DATA SHOWN »
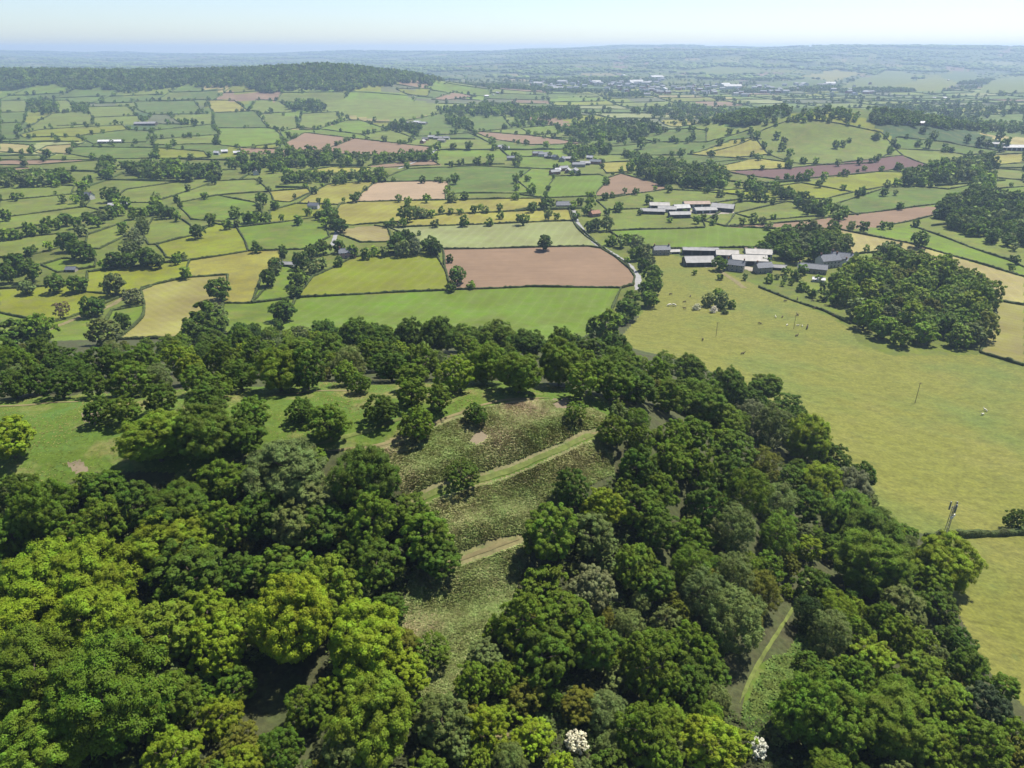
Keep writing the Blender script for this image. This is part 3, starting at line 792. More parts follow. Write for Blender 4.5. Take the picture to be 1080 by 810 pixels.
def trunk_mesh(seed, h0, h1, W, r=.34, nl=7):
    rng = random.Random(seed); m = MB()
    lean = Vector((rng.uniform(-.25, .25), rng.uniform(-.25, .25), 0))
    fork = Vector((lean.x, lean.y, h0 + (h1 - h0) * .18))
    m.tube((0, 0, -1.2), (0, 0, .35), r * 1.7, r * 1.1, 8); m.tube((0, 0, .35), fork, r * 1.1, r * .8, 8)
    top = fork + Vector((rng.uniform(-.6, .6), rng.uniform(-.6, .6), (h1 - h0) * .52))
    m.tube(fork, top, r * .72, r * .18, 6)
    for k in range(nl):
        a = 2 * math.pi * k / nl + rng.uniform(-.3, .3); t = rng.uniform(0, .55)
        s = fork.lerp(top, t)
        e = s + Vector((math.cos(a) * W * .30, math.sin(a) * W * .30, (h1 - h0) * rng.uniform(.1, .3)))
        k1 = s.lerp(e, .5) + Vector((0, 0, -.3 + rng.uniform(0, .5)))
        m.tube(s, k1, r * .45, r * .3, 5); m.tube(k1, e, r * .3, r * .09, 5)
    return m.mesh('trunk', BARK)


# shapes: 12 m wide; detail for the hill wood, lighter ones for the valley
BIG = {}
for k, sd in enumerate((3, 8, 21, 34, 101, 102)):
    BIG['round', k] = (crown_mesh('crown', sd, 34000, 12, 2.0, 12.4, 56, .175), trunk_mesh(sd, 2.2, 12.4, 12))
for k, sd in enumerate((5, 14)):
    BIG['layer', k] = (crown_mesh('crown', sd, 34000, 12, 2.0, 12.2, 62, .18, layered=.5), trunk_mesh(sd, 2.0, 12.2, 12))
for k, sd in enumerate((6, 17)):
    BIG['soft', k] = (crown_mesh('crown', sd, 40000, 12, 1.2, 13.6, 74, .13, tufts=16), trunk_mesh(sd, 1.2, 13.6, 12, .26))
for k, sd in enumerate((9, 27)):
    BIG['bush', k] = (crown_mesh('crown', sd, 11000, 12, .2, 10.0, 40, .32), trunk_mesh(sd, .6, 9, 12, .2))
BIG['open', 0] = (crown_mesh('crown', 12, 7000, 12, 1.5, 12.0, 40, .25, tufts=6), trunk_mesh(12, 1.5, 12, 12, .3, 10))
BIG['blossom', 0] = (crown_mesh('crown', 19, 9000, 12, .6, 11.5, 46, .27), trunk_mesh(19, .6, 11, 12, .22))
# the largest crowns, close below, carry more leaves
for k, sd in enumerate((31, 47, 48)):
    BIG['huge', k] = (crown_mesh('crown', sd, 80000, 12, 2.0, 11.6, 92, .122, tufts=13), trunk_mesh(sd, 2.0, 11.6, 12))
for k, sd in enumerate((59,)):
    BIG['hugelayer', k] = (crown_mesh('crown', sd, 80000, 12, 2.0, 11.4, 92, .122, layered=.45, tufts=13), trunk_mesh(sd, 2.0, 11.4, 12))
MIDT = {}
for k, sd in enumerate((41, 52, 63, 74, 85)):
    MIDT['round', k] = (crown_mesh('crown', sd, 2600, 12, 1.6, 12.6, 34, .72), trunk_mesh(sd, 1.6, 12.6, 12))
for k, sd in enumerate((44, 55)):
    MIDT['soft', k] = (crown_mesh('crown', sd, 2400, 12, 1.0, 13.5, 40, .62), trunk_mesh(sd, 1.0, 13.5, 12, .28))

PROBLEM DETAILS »
Every line from the start of the listing above through the line with "return m.mesh('trunk', BARK)" should be repeated exactly; skip the pictures and add nothing else.

SOLUTION »
Keep writing the Blender script for this image. This is part 3, starting at line 792. More parts follow. Write for Blender 4.5. Take the picture to be 1080 by 810 pixels.
def trunk_mesh(seed, h0, h1, W, r=.34, nl=7):
    rng = random.Random(seed); m = MB()
    lean = Vector((rng.uniform(-.25, .25), rng.uniform(-.25, .25), 0))
    fork = Vector((lean.x, lean.y, h0 + (h1 - h0) * .18))
    m.tube((0, 0, -1.2), (0, 0, .35), r * 1.7, r * 1.1, 8); m.tube((0, 0, .35), fork, r * 1.1, r * .8, 8)
    top = fork + Vector((rng.uniform(-.6, .6), rng.uniform(-.6, .6), (h1 - h0) * .52))
    m.tube(fork, top, r * .72, r * .18, 6)
    for k in range(nl):
        a = 2 * math.pi * k / nl + rng.uniform(-.3, .3); t = rng.uniform(0, .55)
        s = fork.lerp(top, t)
        e = s + Vector((math.cos(a) * W * .30, math.sin(a) * W * .30, (h1 - h0) * rng.uniform(.1, .3)))
        k1 = s.lerp(e, .5) + Vector((0, 0, -.3 + rng.uniform(0, .5)))
        m.tube(s, k1, r * .45, r * .3, 5); m.tube(k1, e, r * .3, r * .09, 5)
    return m.mesh('trunk', BARK)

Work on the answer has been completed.